• _Given records_:
---*---
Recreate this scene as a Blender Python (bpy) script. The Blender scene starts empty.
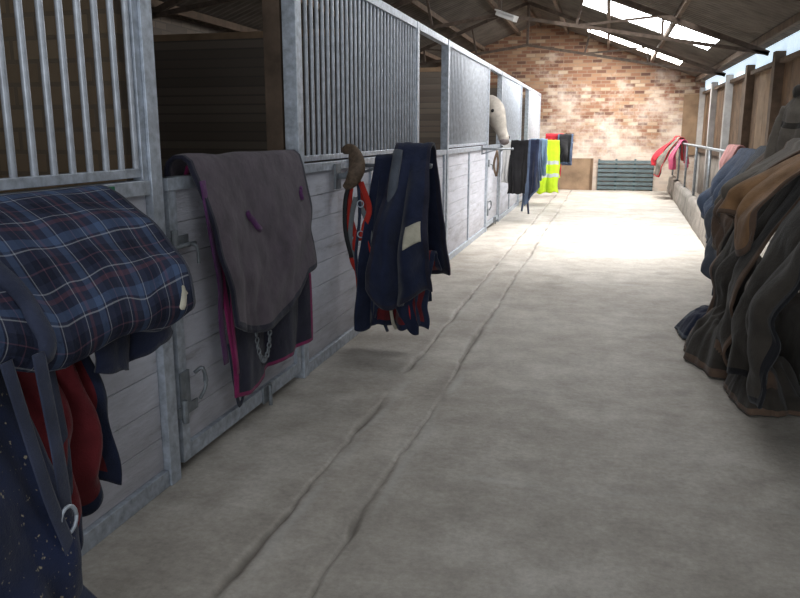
import bpy, bmesh, math, random
from math import pi, sin, cos
from mathutils import Vector, Matrix, noise
V=Vector
random.seed(4)
sc=bpy.context.scene
try:
    sc.view_settings.view_transform='Standard'
except Exception: pass

# ---------------------------------------------------------------- materials
def newmat(name):
    m=bpy.data.materials.new(name); m.use_nodes=True
    nt=m.node_tree; nt.nodes.clear()
    o=nt.nodes.new('ShaderNodeOutputMaterial'); p=nt.nodes.new('ShaderNodeBsdfPrincipled')
    nt.links.new(p.outputs[0],o.inputs[0])
    return m,nt,p
def N(nt,t,**k):
    n=nt.nodes.new(t)
    for a,b in k.items(): setattr(n,a,b)
    return n
def c4(c): return (c[0],c[1],c[2],1)
def ramp(nt,fac,stops,interp='LINEAR'):
    r=N(nt,'ShaderNodeValToRGB'); r.color_ramp.interpolation=interp
    e=r.color_ramp.elements
    while len(e)<len(stops): e.new(0.5)
    for k,(p,c) in enumerate(stops):
        e[k].position=p; e[k].color=c4(c)
    nt.links.new(fac,r.inputs[0]); return r.outputs[0]
def noi(nt,vec,scale,detail=4,rough=.6):
    n=N(nt,'ShaderNodeTexNoise'); n.inputs['Scale'].default_value=scale
    n.inputs['Detail'].default_value=detail; n.inputs['Roughness'].default_value=rough
    if vec is not None: nt.links.new(vec,n.inputs['Vector'])
    return n.outputs['Fac']
def mix(nt,f,a,b,bt='MIX'):
    m=N(nt,'ShaderNodeMix',data_type='RGBA',blend_type=bt)
    if isinstance(f,(int,float)): m.inputs[0].default_value=f
    else: nt.links.new(f,m.inputs[0])
    for s,i in ((a,6),(b,7)):
        if isinstance(s,tuple): m.inputs[i].default_value=c4(s)
        else: nt.links.new(s,m.inputs[i])
    return m.outputs[2]
def mth(nt,op,a,b=None,c=None):
    m=N(nt,'ShaderNodeMath',operation=op)
    for s,i in ((a,0),(b,1),(c,2)):
        if s is None: continue
        if isinstance(s,(int,float)): m.inputs[i].default_value=s
        else: nt.links.new(s,m.inputs[i])
    return m.outputs[0]
def bump(nt,p,h,strength=.3,dist=.01):
    b=N(nt,'ShaderNodeBump'); b.inputs['Strength'].default_value=strength; b.inputs['Distance'].default_value=dist
    nt.links.new(h,b.inputs['Height']); nt.links.new(b.outputs[0],p.inputs['Normal'])
def simple(name,col,rough=.8,metal=0,var=.25,scale=8,bs=.2,bscale=60,dist=.003,dark=None,spec=.3):
    m,nt,p=newmat(name)
    tc=N(nt,'ShaderNodeTexCoord').outputs['Object']
    n=noi(nt,tc,scale,5)
    lo=tuple(x*(1-var) for x in col) if dark is None else dark
    hi=tuple(min(1,x*(1+var)) for x in col)
    nt.links.new(ramp(nt,n,[(.3,lo),(.7,hi)]),p.inputs['Base Color'])
    p.inputs['Roughness'].default_value=rough; p.inputs['Metallic'].default_value=metal
    p.inputs['Specular IOR Level'].default_value=spec
    if bs: bump(nt,p,noi(nt,tc,bscale,3),bs,dist)
    return m
def clothm(name,col,var=.3,speck=None,rough=.95):
    m,nt,p=newmat(name)
    tc=N(nt,'ShaderNodeTexCoord'); ob=tc.outputs['Object']
    n=noi(nt,ob,7,5)
    c=ramp(nt,n,[(.3,tuple(x*(1-var) for x in col)),(.7,tuple(min(1,x*(1+var)) for x in col))])
    if speck:
        s=ramp(nt,noi(nt,ob,70,2,.5),[(.66,(0,0,0)),(.72,(1,1,1))])
        c=mix(nt,s,c,speck)
    nt.links.new(c,p.inputs['Base Color']); p.inputs['Roughness'].default_value=rough
    p.inputs['Specular IOR Level'].default_value=.12
    p.inputs['Sheen Weight'].default_value=.12
    h=mth(nt,'ADD',noi(nt,ob,14,5),mth(nt,'MULTIPLY',noi(nt,ob,220,2),.2))
    bump(nt,p,h,.5,.016)
    return m
def emis(name,col,st):
    m,nt,p=newmat(name)
    p.inputs['Base Color'].default_value=c4((.7,.75,.75))
    p.inputs['Emission Color'].default_value=c4(col); p.inputs['Emission Strength'].default_value=st
    return m

STEEL=simple('galvanised_steel',(.42,.46,.52),.5,.45,.3,25,.15,80,.001,spec=.5)
STEELD=simple('dull_steel',(.22,.24,.26),.55,.5,.3,20,.15,80,.001)
BAR=simple('bar_steel',(.50,.53,.58),.45,.4,.2,20,0,spec=.5)
RUST=simple('rusty_steel',(.10,.075,.06),.8,.2,.35,14)
TIMBER=simple('old_timber',(.10,.07,.05),.85,0,.35,6)
PLY=simple('brown_ply',(.11,.068,.04),.85,0,.4,4)
TAN=simple('tan_board',(.20,.135,.085),.85,0,.3,3)
CONC=simple('kerb_concrete',(.25,.225,.20),.92,0,.35,4,.6,30,.015)
PIER=simple('pale_concrete',(.36,.35,.34),.9,0,.25,4,.4,40,.008)
BLACK=simple('black_rubber',(.012,.012,.014),.6)
LEATHER=simple('worn_leather',(.11,.075,.05),.6,0,.5,30,.5,60,.006)
ROPE=simple('rope_cream',(.45,.42,.34),.9)
GREEN=simple('green_plate',(.02,.16,.08),.5)
WHITEP=simple('white_plastic',(.6,.6,.6),.4,0,.05)
STRAPN=clothm('navy_webbing',(.03,.036,.062))
STRAPR=clothm('red_webbing',(.38,.03,.022))
GREYW=clothm('grey_webbing',(.16,.17,.18))
C_GREY=clothm('grey_purple_cloth',(.085,.068,.083))
C_GREYD=clothm('dark_lining_cloth',(.020,.020,.034))
C_FUCH=clothm('fuchsia_trim',(.21,.02,.09))
C_PURP=clothm('purple_webbing',(.09,.03,.10))
C_NAVY=clothm('navy_cloth',(.015,.020,.044))
C_NAVYS=clothm('navy_straw_cloth',(.012,.018,.048),speck=(.3,.26,.18))
C_MAR=clothm('maroon_cloth',(.12,.016,.02))
C_CREAM=clothm('cream_patch',(.45,.42,.33))
C_BLUE=clothm('denim_blue_cloth',(.065,.09,.145))
C_BLUEG=clothm('greyblue_cloth',(.075,.085,.105))
C_BROWN=clothm('brown_cloth',(.105,.068,.048))
C_OLIVE=clothm('olive_cloth',(.040,.034,.028))
C_TAUPE=clothm('taupe_cloth',(.135,.115,.095))
C_ORANGE=clothm('tan_cloth',(.21,.115,.055))
C_BLACK=clothm('black_cloth',(.012,.012,.014))
C_HIVIS=clothm('hivis_cloth',(.55,.75,.03),.1)
C_SILV=clothm('reflective_tape',(.5,.52,.5),.1)
C_RED=clothm('red_cloth',(.38,.02,.03))
C_PINK=clothm('pink_cloth',(.50,.08,.16))
C_PALEP=clothm('pale_pink_cloth',(.5,.25,.24))
C_SKY=clothm('pale_blue_cloth',(.2,.3,.42))
C_WHITE=clothm('white_cloth',(.5,.5,.5),.1)
GLOW=emis('rooflight_far',(.95,.98,1),16)
GLOWB=emis('rooflight_end',(1,.97,.93),36)
GLOW2=emis('rooflight_mid',(1,.98,.96),16)
GLOW3=emis('rooflight_near',(.92,.96,1),2.6)
EAVE=emis('eave_glazing',(.66,.84,1),.85)

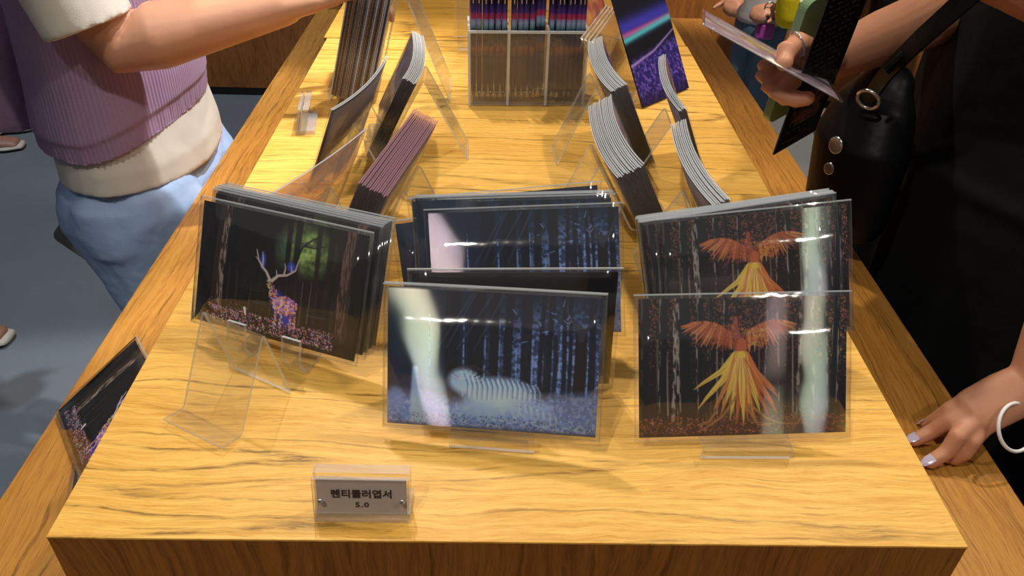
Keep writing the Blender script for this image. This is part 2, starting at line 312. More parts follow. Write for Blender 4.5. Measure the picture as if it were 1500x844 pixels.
def tiger():
    c = Cv(bg=(13, 19, 34)); r = random.Random(3)
    c.put(np.clip(c.ns(20, 12, 2), 0, 1), (24, 36, 60), .6)
    tw = c.ns(60, 44, 21, 3); c.put(np.clip((c.X - .62) * 2.0, 0, 1) * np.clip((.82 - c.Y) * 6, 0, 1) * np.clip((c.Y - .05) * 2.2, 0, 1), (48, 64, 116), .8); c.put(np.clip((c.X - .62) * 2.2, 0, 1) * np.clip((tw - .47) * 7, 0, 1) * np.clip((.80 - c.Y) * 6, 0, 1) * np.clip((c.Y - .02) * 3, 0, 1), (116, 148, 222), .8)
    for x in (.30, .545, .70, .73, .80, .84, .92, .97, 1.03, 1.06, 1.13, 1.19, 1.23, 1.42, 1.46):
        y0 = r.uniform(.1, .45); c.line([(x, y0), (x + r.uniform(-.006, .006), .76)], .004, .007, (104, 136, 214), .85, 1.5, np.clip((tw - .3) * 5, 0, 1))
    for x, wd in ((.46, .05), (.63, .055), (.76, .035), (.86, .03), (.99, .038), (1.09, .016), (1.15, .02), (1.26, .014), (1.30, .014), (1.45, .024)):
        c.line([(x + r.uniform(-.02, .02), 0), (x, .4), (x, .78)], wd, wd, (16, 17, 24), .94, 2)
    for x, wd, y1 in ((1.12, .016, .74), (1.19, .018, .74), (1.25, .014, .75)): c.line([(x, .3), (x + .01, .5), (x, y1)], wd, wd * .8, (20, 22, 32), .95)
    c.line([(1.37, .26), (1.372, .5), (1.362, .86)], .040, .046, (24, 20, 22), 1, 2)
    c.line([(1.37, .28), (1.30, .16), (1.26, .10)], .018, .004, (34, 36, 46)); c.line([(1.37, .28), (1.44, .18), (1.48, .07)], .018, .004, (34, 36, 46)); c.line([(1.37, .3), (1.36, .2)], .02, .01, (34, 36, 46))
    for k in range(26):
        x, y = r.uniform(.8, 1.3), r.uniform(.06, .36); c.line([(x, y), (x + r.uniform(-.05, .05), y + r.uniform(-.05, .05))], .003, .002, r.choice([(10, 14, 24), (120, 150, 214)]), .8)
    for x0, x1 in ((.62, .42), (.74, .5), (.60, .36), (.82, .62)): c.line([(x0, .02), (x1, .42)], .006, .004, (54, 66, 88), .5, 3)
    # snow floor
    hz = .70 + .05 * np.sin(c.X * 3) + .04 * (c.ns(10, 4, 4) - .5); gm = np.clip((c.Y - hz) * 9, 0, 1)
    c.put(gm, (92, 134, 214), .9); c.put(gm * np.clip((c.ns(70, 40, 7, 3) - .45) * 5, 0, 1), (176, 206, 250), .6); c.put(gm * np.clip((c.X - 1.0) * 3, 0, 1) * np.clip((.95 - c.Y) * 8, 0, 1), (50, 62, 110), .5)
    c.put(np.clip((c.Y - .60) * 5, 0, 1) * np.clip((.55 - c.X) * 4, 0, 1) * c.ns(8, 8, 12), (70, 110, 196), .6)
    # frosted stump left
    c.line([(.20, .58), (.21, .8), (.23, .95)], .02, .06, (150, 190, 244), .8, 5); c.line([(.235, .75), (.30, .93)], .02, .02, (120, 165, 235), .7, 5); c.blob(.06, .82, .08, .12, (96, 130, 200), .7)
    # tiger
    body = (164, 204, 250); c.blob(.80, .73, .30, .14, body, .85, .35); c.blob(.55, .65, .13, .11, (150, 190, 240), .95, .4); c.blob(1.02, .83, .22, .09, (120, 160, 228), .8, .5); c.blob(.68, .86, .22, .10, (116, 160, 232), .8, .5); c.blob(.50, .62, .035, .03, (104, 110, 150), .5)
    for k in range(15):
        x = .56 + k * .036; y = .60 + .010 * math.sin(k * .5) + .004 * k; h = .17 - .004 * k
        c.line([(x, y), (x + .022, y + h * .4), (x + .018, y + h)], .007, .003, (60, 86, 150), .75, 1.5)
        c.line([(x + .014, y), (x + .036, y + h * .4), (x + .032, y + h)], .004, .002, (206, 228, 250), .7, 1.5)
    for k in range(8):
        a = -2.6 + k * .33; c.line([(.57 + .05 * math.cos(a), .66 + .03 * math.sin(a)), (.57 + .12 * math.cos(a), .66 + .09 * math.sin(a))], .004, .003, (190, 214, 250), .7)
    for k in range(14):
        x = .95 + k * .022; y = .78 + k * .008; c.line([(x, y), (x + .012, y + .08)], .004, .002, (76, 106, 176) if k % 2 else (190, 214, 250), .6)
    sm = c.ns(12, 10, 17, 4); c.put(np.clip(1 - np.hypot((c.X - .7) / .5, (c.Y - .80) / .16), 0, 1) * sm, (190, 220, 255), .6)
    c.line([(.52, .56), (.62, .54), (.74, .59)], .010, .004, (70, 46, 54), .6, 5)
    leaves(c, 420, (0, 1.5, .90, .985), [(18, 24, 44), (30, 40, 70), (120, 150, 210)], 31, (.006, .012)); leaves(c, 300, (.9, 1.5, .74, .95), [(150, 160, 220), (40, 44, 80), (100, 120, 190)], 32)
    leaves(c, 160, (0, 1.5, .8, .98), [(190, 214, 250)], 33, (.004, .008), (.3, .6)); c.put(np.clip((c.Y - .972) * 40, 0, 1), (20, 30, 56), .7)
    c.a = c.a * 1.18 + 2
    return c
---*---
• _Goal_:
All lines from the start of the entries through the one with "except Exception: pass" are to be output exactly; omit the pictures.

• _Response for this exercise_:
Recreate this scene as a Blender Python (bpy) script. The Blender scene starts empty.
import bpy, bmesh, math, random
from math import pi, sin, cos
from mathutils import Vector, Matrix, noise
V=Vector
random.seed(4)
sc=bpy.context.scene
try:
    sc.view_settings.view_transform='Standard'
except Exception: pass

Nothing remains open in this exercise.